- vaults are suites of trustless defi strategies to generate delta-minimized returns on $GLP assets (gmx's lp token, which receives 70% of gmx's fee revenue).
- vaults can provide liquidity on gmx to collect yield from $GLP. they are also the counterparty to margin traders (benefiting from trader losses).
- vault should be backtested against months of real-world market data (including edge cases), usually with a baseline such as a standalone usdc vault
- hedges are algorithmically rebalanced at regular intervals. hedging on gmx incurs fees for minting and burning of $GLP, opening and closing positions, and funding for open interest.
- delta neutral strategies offset volatility so that GLP owners win yields while also not having to worry about price changes.
- this is usally achieved with shorting its underlying assets or hedging the positions, and the positions must be constantly changed based on the weight of the assets.
- the first component of a pool are the available assets, which are the vault assets minus reserved assets (assets set aside to cover longs).

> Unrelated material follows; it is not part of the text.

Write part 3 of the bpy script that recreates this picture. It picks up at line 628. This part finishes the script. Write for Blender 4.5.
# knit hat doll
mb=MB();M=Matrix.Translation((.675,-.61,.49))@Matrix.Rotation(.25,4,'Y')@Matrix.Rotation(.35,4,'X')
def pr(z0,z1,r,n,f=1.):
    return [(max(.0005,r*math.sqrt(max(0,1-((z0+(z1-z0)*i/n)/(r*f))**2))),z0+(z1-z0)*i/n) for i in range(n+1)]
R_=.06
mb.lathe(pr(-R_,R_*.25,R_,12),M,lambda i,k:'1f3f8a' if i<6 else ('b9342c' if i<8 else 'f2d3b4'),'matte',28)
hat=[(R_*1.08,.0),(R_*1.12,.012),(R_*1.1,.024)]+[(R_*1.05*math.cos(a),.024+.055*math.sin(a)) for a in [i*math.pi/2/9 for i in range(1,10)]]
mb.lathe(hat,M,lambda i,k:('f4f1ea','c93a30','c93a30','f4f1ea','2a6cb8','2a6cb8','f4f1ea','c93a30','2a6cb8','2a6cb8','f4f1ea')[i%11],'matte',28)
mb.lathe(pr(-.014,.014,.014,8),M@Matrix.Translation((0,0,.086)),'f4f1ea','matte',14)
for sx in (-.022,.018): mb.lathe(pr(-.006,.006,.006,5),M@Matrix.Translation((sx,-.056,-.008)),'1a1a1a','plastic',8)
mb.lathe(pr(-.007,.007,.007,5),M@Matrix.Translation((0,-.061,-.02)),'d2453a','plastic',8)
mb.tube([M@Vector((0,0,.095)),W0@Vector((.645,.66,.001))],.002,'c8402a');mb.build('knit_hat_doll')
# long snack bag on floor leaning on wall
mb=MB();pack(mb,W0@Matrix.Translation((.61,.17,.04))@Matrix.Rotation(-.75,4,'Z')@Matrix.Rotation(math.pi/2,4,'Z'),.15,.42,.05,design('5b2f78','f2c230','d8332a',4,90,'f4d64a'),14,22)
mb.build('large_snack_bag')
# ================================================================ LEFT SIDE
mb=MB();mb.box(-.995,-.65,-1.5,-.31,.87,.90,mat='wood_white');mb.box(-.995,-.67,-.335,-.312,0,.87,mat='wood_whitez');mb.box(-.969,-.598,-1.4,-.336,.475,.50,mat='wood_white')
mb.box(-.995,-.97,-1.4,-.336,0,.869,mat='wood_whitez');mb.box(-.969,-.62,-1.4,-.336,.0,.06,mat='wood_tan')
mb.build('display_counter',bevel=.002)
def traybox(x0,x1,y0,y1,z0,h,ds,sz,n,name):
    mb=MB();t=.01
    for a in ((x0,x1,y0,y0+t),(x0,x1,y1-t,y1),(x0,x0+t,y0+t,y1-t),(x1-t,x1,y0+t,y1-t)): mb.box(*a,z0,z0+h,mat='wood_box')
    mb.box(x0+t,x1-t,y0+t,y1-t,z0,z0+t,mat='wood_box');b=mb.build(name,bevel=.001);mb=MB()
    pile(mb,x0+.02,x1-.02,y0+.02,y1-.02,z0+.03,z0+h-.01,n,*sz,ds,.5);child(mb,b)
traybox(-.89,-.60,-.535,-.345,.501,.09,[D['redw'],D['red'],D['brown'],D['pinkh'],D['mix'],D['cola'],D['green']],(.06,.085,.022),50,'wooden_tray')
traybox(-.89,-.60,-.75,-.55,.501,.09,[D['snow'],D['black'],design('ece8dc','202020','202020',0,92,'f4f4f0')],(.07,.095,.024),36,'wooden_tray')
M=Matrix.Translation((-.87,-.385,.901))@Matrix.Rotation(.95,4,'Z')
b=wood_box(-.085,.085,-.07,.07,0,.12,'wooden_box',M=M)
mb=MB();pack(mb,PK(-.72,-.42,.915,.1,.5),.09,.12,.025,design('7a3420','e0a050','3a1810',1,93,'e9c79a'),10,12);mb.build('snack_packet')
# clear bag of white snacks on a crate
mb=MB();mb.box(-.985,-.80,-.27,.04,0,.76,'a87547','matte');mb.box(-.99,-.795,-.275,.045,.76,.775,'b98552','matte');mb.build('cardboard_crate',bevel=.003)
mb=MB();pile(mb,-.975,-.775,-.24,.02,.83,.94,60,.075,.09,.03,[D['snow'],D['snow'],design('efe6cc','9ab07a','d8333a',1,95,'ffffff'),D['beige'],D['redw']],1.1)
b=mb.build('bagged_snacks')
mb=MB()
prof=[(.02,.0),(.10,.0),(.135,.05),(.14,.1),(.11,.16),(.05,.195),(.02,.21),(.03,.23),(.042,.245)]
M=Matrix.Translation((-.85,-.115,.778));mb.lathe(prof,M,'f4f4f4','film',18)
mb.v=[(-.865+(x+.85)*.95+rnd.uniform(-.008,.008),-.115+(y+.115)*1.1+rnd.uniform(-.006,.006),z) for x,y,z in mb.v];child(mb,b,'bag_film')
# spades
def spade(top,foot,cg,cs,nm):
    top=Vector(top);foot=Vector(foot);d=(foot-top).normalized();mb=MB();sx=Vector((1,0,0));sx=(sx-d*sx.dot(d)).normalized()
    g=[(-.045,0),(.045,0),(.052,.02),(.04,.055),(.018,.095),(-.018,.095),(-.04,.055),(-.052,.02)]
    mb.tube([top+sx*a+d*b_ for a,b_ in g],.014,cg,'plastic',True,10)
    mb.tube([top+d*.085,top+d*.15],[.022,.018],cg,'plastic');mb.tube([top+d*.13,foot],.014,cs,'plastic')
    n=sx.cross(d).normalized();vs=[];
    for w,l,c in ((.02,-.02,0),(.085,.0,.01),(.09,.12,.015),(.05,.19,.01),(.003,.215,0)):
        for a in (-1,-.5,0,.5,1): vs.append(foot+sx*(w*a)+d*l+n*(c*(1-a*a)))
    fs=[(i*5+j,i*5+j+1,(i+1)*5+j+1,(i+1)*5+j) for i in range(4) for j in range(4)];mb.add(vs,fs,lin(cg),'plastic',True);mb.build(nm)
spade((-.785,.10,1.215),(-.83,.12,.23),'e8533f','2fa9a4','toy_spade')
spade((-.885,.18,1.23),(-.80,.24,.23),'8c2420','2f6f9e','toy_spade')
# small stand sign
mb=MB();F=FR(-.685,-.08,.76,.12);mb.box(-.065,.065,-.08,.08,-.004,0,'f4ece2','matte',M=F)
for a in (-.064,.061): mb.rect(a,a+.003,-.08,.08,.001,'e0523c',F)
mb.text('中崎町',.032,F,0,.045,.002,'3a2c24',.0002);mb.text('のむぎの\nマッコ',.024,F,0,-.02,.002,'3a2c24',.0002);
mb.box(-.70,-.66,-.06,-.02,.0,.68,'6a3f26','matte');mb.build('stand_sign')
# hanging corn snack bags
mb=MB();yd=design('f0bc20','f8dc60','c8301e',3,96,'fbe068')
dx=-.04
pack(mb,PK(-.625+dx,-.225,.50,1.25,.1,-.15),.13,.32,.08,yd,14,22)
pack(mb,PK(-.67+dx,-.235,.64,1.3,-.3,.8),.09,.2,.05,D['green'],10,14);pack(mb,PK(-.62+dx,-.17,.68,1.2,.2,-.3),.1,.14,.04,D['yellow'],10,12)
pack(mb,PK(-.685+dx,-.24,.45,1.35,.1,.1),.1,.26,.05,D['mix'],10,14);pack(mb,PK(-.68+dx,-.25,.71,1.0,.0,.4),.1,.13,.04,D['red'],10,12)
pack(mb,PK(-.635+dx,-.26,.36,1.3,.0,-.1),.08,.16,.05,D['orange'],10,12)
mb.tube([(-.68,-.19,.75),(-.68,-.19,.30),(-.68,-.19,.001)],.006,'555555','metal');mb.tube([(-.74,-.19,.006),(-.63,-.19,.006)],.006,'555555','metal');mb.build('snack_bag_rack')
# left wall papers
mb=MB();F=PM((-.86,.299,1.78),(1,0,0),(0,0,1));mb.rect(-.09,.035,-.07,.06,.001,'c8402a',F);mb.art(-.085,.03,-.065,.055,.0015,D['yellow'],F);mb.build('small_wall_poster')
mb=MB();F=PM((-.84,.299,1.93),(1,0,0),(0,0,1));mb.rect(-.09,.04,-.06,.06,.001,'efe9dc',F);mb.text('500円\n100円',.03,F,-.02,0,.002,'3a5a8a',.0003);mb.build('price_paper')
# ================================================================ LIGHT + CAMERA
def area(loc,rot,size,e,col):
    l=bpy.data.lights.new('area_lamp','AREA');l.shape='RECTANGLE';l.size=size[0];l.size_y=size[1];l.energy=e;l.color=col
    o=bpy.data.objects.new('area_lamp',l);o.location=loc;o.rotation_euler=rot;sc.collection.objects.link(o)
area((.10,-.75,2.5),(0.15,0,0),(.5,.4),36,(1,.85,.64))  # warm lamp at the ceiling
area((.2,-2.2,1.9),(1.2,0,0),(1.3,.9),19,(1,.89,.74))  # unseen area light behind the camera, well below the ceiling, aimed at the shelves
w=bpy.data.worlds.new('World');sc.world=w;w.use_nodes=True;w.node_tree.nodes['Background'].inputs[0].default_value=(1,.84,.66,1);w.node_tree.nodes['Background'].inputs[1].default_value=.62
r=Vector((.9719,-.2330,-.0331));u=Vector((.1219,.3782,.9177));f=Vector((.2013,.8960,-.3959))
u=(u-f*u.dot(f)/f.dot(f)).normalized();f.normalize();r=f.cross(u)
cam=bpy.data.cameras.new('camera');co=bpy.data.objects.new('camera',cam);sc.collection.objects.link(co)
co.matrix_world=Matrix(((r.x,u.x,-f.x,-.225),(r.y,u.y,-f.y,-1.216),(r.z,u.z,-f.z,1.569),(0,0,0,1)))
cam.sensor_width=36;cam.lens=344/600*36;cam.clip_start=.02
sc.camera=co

- by covering longs, a reserved $BTC that would move with $BTC is used to cover a long position by surrendering all the upside gains to the counterparty (but also taking all collaterals of the counterparty when the price of $BTC goes down).
- conversely, a short against the pool becomes a synthetic long as its credit gains to the pool when the price goes up (but takes money from the pool when the price goes down).
- hedging $GLP means taking short positions, either on GMX or on a CEX. The short pays when the directional asset goes down, and loses when the opposite happens.
- the spread of hedged $GLP over $ETH is a good measure of $GLP's performance, and why a hedged strategy might be a better holding strategy that minimises volatility.